If you were to witness this kind of an event today, you would be horrified, terrified and what not. You would think that people who set up this kind of an activity should get capital punishment immediately. Obviously, there is a lot of difference between your value system and that of a Roman of 50 B.C. With time everything changes, so values and ideals should change too. Therefore, 1000 years hence, people would have a value system which would be radically different from that of ours. Probably they would read about us in their history books and would snicker at our insensitive and illogical way of doing certain things. So what are some of our deeds/thought processes that they would find particularly obnoxious ? I think these two (among others) :

i) Our drive for "success (alternatives can be wealth, power,love) at any cost". The American financial institutions wanted to make money at any cost. So did Ramalinga Raju. China wants to gain control of Tibet at any cost and a certain political party wants to go on an industrialization drive at any cost. The cost of human life being too little, it doesn't figure in their calculations. Nations want their economies to grow at a breakneck speed at any cost, hence they don't think twice before wiping out forests, exhausting the earth's natural resources, polluting the atmosphere and displacing helpless people from their homes.

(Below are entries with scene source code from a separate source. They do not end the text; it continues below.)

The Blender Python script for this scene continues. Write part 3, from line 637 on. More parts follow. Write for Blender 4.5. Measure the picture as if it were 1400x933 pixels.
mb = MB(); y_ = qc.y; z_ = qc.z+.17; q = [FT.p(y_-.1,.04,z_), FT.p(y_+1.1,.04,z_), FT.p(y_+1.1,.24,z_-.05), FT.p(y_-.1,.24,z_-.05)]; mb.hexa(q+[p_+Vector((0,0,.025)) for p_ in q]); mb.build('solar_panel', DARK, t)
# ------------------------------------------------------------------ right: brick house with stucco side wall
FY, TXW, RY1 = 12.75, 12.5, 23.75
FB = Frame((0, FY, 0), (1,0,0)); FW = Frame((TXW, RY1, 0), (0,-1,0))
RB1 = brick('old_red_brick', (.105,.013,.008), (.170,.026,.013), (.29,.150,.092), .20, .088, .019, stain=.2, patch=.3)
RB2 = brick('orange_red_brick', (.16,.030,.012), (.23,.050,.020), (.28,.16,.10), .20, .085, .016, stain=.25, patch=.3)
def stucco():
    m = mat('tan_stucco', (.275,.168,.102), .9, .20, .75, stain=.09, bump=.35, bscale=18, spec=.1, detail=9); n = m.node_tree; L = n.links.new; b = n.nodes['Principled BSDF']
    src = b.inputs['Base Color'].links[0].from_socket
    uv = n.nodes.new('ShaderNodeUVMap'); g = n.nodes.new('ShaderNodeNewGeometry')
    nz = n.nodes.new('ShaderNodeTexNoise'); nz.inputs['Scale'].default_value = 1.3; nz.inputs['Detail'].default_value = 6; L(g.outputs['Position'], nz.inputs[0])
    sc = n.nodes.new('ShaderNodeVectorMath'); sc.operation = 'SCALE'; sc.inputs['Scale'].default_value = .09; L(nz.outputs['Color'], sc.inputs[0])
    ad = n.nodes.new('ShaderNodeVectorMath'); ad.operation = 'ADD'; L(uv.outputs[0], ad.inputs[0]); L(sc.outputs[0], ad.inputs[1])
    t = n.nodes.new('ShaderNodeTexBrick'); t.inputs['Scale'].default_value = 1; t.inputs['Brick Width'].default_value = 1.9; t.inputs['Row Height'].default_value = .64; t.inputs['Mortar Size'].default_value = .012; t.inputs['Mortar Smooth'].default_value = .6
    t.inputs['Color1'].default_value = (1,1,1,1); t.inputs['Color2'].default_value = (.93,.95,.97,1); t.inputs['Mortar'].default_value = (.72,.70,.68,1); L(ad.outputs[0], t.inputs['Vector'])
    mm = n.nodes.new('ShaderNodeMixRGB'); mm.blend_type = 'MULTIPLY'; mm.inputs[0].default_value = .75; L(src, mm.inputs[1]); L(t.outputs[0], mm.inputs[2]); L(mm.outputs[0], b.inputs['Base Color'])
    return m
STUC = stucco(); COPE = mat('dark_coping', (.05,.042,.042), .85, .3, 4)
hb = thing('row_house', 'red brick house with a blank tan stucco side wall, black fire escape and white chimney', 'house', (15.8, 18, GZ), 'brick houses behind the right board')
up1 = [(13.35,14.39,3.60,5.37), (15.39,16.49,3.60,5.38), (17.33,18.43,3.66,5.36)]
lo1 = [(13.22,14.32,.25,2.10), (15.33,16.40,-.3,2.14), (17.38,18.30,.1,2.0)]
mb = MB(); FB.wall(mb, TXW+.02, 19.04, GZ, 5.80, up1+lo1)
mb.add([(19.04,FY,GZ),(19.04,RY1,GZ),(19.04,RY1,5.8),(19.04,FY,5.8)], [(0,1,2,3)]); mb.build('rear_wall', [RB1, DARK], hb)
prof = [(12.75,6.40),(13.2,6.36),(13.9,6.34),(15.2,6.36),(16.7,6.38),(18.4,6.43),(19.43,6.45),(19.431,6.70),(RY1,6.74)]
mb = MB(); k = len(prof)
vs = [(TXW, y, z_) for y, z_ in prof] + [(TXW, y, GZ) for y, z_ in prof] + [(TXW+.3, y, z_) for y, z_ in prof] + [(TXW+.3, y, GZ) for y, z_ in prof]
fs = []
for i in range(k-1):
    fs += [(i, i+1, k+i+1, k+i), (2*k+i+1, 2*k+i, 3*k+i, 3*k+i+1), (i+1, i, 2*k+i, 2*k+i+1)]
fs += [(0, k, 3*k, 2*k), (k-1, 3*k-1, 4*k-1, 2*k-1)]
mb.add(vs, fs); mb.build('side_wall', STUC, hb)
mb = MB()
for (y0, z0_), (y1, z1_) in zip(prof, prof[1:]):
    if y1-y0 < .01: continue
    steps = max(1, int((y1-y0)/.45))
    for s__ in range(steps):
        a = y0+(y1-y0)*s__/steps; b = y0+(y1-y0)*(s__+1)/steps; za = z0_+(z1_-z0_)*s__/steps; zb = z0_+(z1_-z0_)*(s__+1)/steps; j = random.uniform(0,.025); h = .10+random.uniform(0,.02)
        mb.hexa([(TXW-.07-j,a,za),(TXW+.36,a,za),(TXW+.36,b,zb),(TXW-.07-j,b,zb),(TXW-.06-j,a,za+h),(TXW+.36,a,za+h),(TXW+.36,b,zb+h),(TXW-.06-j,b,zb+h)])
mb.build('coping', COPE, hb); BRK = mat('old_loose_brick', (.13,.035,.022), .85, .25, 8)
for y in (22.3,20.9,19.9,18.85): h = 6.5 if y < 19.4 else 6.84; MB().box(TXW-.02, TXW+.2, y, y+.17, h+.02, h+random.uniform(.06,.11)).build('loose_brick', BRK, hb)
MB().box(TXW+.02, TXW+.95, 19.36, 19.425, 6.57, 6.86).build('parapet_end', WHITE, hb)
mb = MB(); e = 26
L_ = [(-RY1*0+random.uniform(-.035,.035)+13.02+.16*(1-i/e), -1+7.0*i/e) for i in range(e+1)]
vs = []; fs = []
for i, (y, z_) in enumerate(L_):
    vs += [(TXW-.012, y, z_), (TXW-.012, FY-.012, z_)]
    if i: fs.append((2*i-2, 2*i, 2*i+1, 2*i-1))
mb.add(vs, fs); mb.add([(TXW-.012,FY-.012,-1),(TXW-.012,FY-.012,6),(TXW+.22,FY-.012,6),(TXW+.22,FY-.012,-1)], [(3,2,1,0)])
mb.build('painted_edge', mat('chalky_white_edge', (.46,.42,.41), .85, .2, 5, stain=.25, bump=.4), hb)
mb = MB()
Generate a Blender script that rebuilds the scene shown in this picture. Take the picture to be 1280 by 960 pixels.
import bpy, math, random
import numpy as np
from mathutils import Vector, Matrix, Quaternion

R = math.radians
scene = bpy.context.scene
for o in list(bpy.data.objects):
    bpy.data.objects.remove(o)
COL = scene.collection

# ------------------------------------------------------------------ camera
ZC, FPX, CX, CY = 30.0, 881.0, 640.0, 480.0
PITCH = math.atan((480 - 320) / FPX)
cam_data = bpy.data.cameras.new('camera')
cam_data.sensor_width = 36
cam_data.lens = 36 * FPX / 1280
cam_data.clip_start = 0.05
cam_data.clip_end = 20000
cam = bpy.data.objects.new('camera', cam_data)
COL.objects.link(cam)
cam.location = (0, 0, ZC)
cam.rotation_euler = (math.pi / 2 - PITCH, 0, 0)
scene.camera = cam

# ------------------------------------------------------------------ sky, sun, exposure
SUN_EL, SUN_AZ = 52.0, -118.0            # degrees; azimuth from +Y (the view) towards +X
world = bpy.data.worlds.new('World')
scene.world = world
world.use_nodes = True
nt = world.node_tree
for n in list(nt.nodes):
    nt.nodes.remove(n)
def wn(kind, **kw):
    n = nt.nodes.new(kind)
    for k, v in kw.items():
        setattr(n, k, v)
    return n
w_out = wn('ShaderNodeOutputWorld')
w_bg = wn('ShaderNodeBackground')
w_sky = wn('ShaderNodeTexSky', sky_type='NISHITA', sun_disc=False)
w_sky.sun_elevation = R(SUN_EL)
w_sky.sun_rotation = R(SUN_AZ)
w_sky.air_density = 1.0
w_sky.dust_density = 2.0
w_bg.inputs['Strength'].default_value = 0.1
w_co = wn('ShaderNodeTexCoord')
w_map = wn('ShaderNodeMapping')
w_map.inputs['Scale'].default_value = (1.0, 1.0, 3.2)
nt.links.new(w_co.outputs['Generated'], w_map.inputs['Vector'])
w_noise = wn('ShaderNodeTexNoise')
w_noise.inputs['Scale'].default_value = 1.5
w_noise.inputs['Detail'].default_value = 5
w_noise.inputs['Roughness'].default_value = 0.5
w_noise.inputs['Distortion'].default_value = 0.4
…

ii) Our insatiable thirst for revenge. Al Qaeda takes out the twin towers, in reply U.S.A. destroys two nations (Afghanistan and Iraq) and prepares to destroy a third (Pakistan). Hamas fires rockets into Israel, so the Israeli army goes into Gaza and mutilates an entire community. Georgia irks Russia so the Russians must send heavily armoured tanks into Georgia and start shelling unarmed civilians (who else). The LTTE and the Sri Lankan army must kill each other. The Myanmar junta can't stand protests, so the only option is to beat the recalcitrant monks within an inch of their lives. Although a sagely Gujarati once tried to explain that "an eye for an eye makes the whole world blind", nobody listened.